Primeiro, os fatos, que não deixam muito lugar pra uma imagem romântica de paz cinematográfica: 1) Os Estados Unidos forçaram um acordo goela abaixo do governo israelense, mediante a ameaça de embargo de armamentos; 2) O Hezbollah, completamente enfraquecido e sem liderança, não tem como manter sua promessa de baixar armas apenas depois que a guerra entre Israel e Hamas for finalizada – mesmo assim, tenta cantar vitória e dá sinais de que não entendeu completamente que é preciso interromper os ataques. Seja como for, os números não mentem: 80% do arsenal do Hezbollah foi destruído por Israel e o líder Nasran Nasrallah, no poder desde a criação do grupo terrorista nos anos 1980, foi assassinado, assim como toda a sua liderança (sem contar os cerca de 4 mil combatentes colocados fora de serviço com o ataque realizado por Israel por meio da explosão de pagers e celulares usados pelos terroristas).
Segundo, o que o acordo prevê que aconteça nos próximos 60 dias?
- Que os combatentes do Hezbollah se retirem da região sul do Líbano (a área entre o rio Litani e a fronteira com Israel)
- Que o Exército do Líbano responda de fato pelo controle dessa região; aliás, coisa que deveria ter feito desde o fim da última guerra entre Israel e Líbano, em 2006, conforme previsto na famosa Resolução 1701 da Organização das Nações Unidas
- Caso o Hezbollah volte a operar nessa área (o que eles já mostraram não estar dispostos desde o primeiro dia pós-acordo), Israel terá legitimidade garantida pelos Estados Unidos para eliminar a ameaça com a força que julgar necessária.

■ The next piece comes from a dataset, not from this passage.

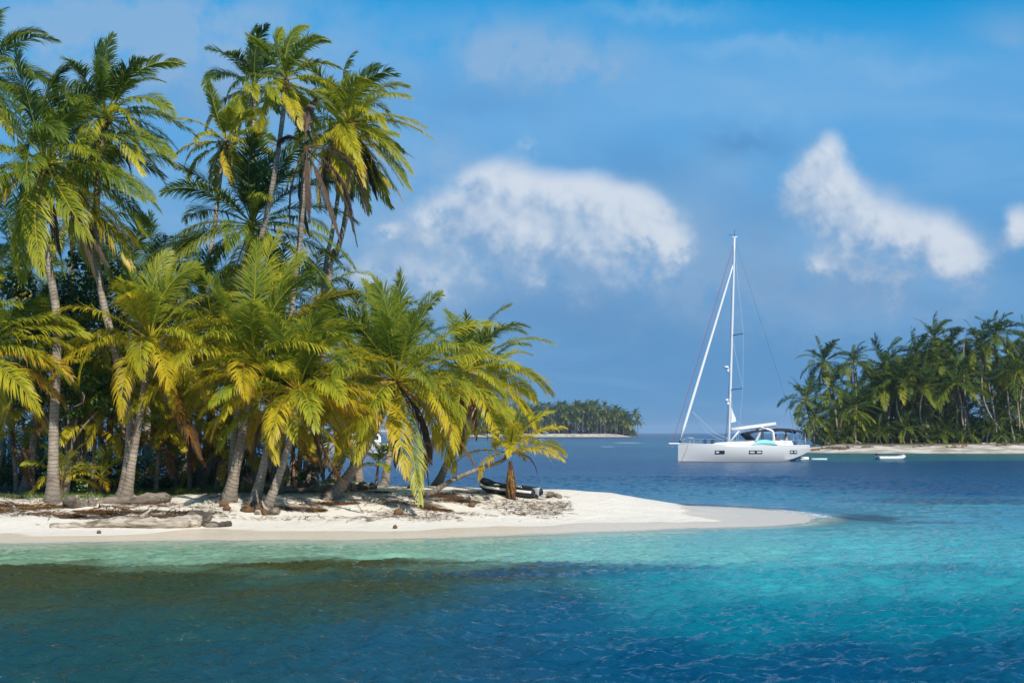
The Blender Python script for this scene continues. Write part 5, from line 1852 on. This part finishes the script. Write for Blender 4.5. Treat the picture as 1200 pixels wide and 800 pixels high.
X, Y, Z = hit(596, 581.5)
Y = Y + .8
X = (596 - 600) / F * Y
inflatable('black inflatable dinghy with white band pulled up on the spit', (X, Y, gz(X, Y) - .02), R(180 - 22), 2.75, 1.35, .20, M_black, M_gel2, M_gel, tilt=R(-5), motor=False)
Yr = EYE * F / (538.5 - HZ)
inflatable('pale grey inflatable tender floating empty off the right-hand beach', (at(1044, 538, Yr)[0], Yr, -.08), R(8), 4.0, 1.8, .27, M_grey, M_gel2, M_gel, motor=True)

# motor yacht seen through the palm trunks
Ym = EYE * F / (533 - HZ)
my = thing('motor_yacht', 'white motor yacht with dark cabin windows glimpsed behind the palm trunks', 'motor yacht', (at(372, 533, Ym)[0], Ym, 0), R(4))
LM = 13.2
for sgn in (-1, 1):
    ss_ = []
    for x_ in np.linspace(0, LM, 14):
        t = x_ / LM
        b = .95 * min(1, .12 + 2.4 * t) ** .7
        zt = 2.1 - .35 * t if t < .88 else 1.1
        ss_.append([(x_, sgn * 2.6 - b, zt), (x_, sgn * 2.6 - b * .85, .4), (x_, sgn * 2.6, -.5), (x_, sgn * 2.6 + b * .85, .4), (x_, sgn * 2.6 + b, zt)])
    MB().loft(ss_).build('hull', M_gel, my)
MB().box((LM * .52, 0, 1.75), (LM * .72, 5.2, .3)).build('bridge_deck', M_gel2, my, bevel=.05)
cs = []
for x_, hw, h in ((2.6, 1.6, .2), (3.8, 2.4, 1.35), (5.0, 2.5, 1.6), (10.2, 2.5, 1.6), (10.4, 2.4, 1.4)):
    cs.append([(x_, -hw, 1.9), (x_, -hw * .94, 1.9 + h), (x_, hw * .94, 1.9 + h), (x_, hw, 1.9)])
MB().loft(cs).build('cabin', M_gel2, my, bevel=.04)
cw = MB()
for sgn in (-1, 1):
    cw.box((7.0, sgn * 2.46, 2.85), (6.0, .1, .62))
cw.build('cabin_window', M_glass, my, bevel=.02)
MB().box((8.2, 0, 3.95), (7.6, 5.0, .14)).build('roof', M_gel2, my, bevel=.05)
rp = MB()
for x_ in (11.7,):
    for sgn in (-1, 1):
        rp.tube([(x_, sgn * 2.3, 1.8), (x_, sgn * 2.3, 3.9)], .05, 6)
rp.build('roof_post', M_steel, my)
MB().box((7.5, 0, 4.35), (2.4, 2.6, .7), taper=.8).build('flybridge', M_gel2, my, bevel=.06)

# ------------------------------------------------------------------ sea air
HB = 6800.0
hm = MB().box((0, 3000, 24.0), (2 * HB, 2 * HB, 54.0)).build('haze', None)
struct(hm, 'stuff')
hmat = bpy.data.materials.new('sea_air')
hmat.use_nodes = True
hmat.node_tree.nodes.clear()
ht = NT(hmat.node_tree)
ho = ht.n('ShaderNodeOutputMaterial')
pv = ht.n('ShaderNodeVolumePrincipled')
pv.inputs['Color'].default_value = (0.62, 0.78, 0.95, 1)
pv.inputs['Density'].default_value = 0.00010
pv.inputs['Anisotropy'].default_value = 0.0
ht.link(pv.outputs[0], ho.inputs['Volume'])
hm.data.materials.append(hmat)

Terceiro, e quanto ao milhão de cidadãos desalojados do sul do Líbano há 2 meses e os 60 mil do norte de Israel fora de suas casas há 14 meses? Bem, os libaneses já colocaram as malas no carro para voltar – mas precisam esperar mais 60 dias, até que o exército de Israel termine de evacuar a região. Já os cidadãos do norte de Israel, ao contrário, não estão querendo retornar para casa, pois não acreditam que o acordo será realmente cumprido por seus vizinhos, que durante os últimos 20 anos se prepararam para invadir Israel e deixar um rastro de destruição bem maior do que o deixado pelo Hamas.
Por fim: vá saber o que acontecerá daqui para a frente – afinal, o Oriente Médio é o Oriente Médio. Aqui, as guerras nunca chegam ao fim, uma vez que não há perdedores e vencedores e os acordos provisórios de cessar-fogo apenas preparam o terreno para novos conflitos. Mas sejamos otimistas, porque é isso, só isso, que nos resta.